⟨

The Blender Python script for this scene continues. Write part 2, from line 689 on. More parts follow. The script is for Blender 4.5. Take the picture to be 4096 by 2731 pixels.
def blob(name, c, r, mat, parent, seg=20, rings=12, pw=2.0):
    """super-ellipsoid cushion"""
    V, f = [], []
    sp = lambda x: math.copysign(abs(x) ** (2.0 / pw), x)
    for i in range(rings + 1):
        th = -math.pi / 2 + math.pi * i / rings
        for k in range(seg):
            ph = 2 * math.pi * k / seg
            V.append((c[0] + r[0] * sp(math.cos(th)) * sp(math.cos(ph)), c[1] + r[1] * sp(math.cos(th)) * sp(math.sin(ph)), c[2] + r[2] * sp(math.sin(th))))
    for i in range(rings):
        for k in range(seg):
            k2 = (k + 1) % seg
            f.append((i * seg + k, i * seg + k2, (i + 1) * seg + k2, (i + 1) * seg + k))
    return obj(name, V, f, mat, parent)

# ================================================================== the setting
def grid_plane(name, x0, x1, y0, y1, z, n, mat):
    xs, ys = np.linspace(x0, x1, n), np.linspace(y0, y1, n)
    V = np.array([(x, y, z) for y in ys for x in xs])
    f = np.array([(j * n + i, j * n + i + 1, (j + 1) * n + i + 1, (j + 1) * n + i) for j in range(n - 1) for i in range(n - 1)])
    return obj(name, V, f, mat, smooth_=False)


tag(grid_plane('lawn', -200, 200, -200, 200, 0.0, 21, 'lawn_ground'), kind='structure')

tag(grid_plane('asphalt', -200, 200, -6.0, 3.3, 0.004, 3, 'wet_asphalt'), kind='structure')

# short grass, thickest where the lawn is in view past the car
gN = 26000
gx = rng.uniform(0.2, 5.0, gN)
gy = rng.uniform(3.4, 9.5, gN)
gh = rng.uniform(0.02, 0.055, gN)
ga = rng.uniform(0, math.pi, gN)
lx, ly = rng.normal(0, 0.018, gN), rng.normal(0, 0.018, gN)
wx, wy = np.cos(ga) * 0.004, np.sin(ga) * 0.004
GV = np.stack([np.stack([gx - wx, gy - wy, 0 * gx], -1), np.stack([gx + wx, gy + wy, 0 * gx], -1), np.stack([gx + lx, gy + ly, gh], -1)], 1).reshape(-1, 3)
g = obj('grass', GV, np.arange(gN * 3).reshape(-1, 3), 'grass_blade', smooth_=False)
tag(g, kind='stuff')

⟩
⟨

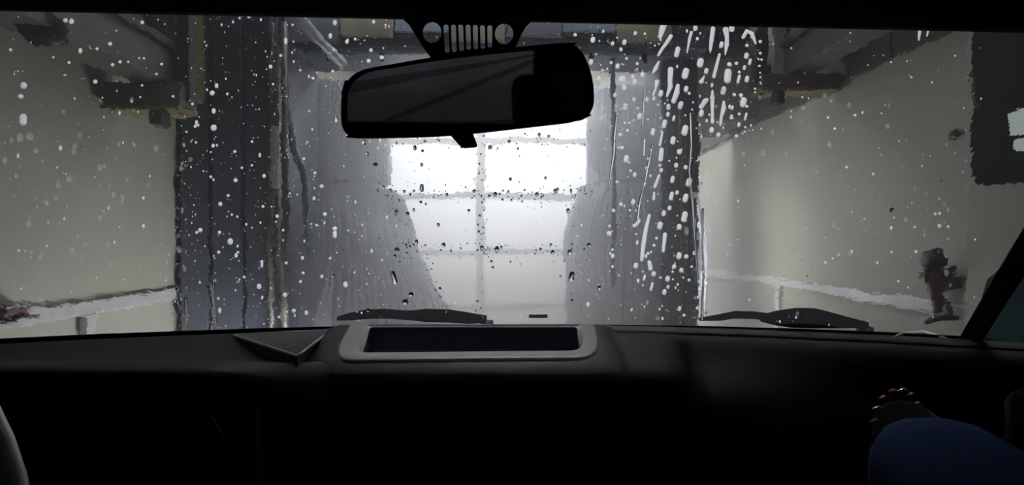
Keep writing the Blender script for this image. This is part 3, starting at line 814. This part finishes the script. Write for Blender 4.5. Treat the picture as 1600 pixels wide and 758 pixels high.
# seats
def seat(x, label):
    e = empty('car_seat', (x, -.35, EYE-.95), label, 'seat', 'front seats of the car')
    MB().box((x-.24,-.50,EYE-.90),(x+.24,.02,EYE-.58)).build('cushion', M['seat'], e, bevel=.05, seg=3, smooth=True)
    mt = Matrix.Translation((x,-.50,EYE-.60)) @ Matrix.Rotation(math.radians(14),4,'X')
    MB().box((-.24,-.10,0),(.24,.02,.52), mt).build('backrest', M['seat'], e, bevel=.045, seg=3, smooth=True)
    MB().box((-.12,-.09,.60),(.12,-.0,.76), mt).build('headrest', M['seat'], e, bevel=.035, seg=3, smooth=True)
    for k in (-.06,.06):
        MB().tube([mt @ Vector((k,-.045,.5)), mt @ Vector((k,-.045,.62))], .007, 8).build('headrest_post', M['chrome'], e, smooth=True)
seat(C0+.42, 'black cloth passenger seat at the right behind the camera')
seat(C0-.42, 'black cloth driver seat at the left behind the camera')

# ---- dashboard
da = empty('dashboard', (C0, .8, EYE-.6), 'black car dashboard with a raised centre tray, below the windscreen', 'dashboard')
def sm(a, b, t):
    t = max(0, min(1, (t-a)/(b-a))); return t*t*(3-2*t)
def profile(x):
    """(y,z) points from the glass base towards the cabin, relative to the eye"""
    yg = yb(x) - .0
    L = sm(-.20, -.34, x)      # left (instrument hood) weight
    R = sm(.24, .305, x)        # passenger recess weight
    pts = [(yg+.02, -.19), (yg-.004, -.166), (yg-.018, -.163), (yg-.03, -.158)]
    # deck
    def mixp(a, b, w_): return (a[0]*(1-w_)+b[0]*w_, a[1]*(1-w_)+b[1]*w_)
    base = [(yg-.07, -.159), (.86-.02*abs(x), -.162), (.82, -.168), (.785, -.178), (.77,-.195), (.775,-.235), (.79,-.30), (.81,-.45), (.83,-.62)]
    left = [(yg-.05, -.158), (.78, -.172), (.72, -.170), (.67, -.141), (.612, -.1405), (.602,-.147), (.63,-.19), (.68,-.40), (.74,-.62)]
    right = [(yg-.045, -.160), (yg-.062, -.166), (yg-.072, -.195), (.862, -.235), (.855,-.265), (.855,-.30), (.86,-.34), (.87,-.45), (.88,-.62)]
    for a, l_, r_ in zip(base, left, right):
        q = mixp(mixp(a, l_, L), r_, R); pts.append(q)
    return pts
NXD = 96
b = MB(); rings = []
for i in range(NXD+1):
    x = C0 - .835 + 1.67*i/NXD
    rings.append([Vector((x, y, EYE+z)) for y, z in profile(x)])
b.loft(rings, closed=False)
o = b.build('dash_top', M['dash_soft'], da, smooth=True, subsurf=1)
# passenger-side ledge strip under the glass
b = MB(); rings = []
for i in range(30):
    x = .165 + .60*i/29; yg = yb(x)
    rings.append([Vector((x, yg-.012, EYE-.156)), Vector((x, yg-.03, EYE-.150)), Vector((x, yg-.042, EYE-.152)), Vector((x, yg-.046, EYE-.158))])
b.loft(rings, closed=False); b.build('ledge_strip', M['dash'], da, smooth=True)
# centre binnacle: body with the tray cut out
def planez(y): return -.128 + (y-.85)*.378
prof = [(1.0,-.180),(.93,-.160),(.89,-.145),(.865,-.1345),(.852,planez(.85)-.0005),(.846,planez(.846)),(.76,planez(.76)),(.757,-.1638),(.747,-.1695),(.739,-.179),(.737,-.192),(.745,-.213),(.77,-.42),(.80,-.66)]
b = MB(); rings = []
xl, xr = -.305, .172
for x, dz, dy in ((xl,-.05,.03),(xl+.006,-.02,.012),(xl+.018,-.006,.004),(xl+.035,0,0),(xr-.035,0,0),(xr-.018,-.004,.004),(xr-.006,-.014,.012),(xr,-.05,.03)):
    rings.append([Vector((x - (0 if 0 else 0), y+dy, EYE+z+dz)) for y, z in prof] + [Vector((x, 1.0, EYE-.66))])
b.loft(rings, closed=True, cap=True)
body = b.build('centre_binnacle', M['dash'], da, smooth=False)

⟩

• PROBLEM STATEMENT: Print only the run of lines that begins with the line containing "Keep writing the" and ends with the line containing "seat(C0-.42, 'black cloth", both included, exactly as they read.

• FULL OUTPUT:
Keep writing the Blender script for this image. This is part 3, starting at line 814. This part finishes the script. Write for Blender 4.5. Treat the picture as 1600 pixels wide and 758 pixels high.
# seats
def seat(x, label):
    e = empty('car_seat', (x, -.35, EYE-.95), label, 'seat', 'front seats of the car')
    MB().box((x-.24,-.50,EYE-.90),(x+.24,.02,EYE-.58)).build('cushion', M['seat'], e, bevel=.05, seg=3, smooth=True)
    mt = Matrix.Translation((x,-.50,EYE-.60)) @ Matrix.Rotation(math.radians(14),4,'X')
    MB().box((-.24,-.10,0),(.24,.02,.52), mt).build('backrest', M['seat'], e, bevel=.045, seg=3, smooth=True)
    MB().box((-.12,-.09,.60),(.12,-.0,.76), mt).build('headrest', M['seat'], e, bevel=.035, seg=3, smooth=True)
    for k in (-.06,.06):
        MB().tube([mt @ Vector((k,-.045,.5)), mt @ Vector((k,-.045,.62))], .007, 8).build('headrest_post', M['chrome'], e, smooth=True)
seat(C0+.42, 'black cloth passenger seat at the right behind the camera')
seat(C0-.42, 'black cloth driver seat at the left behind the camera')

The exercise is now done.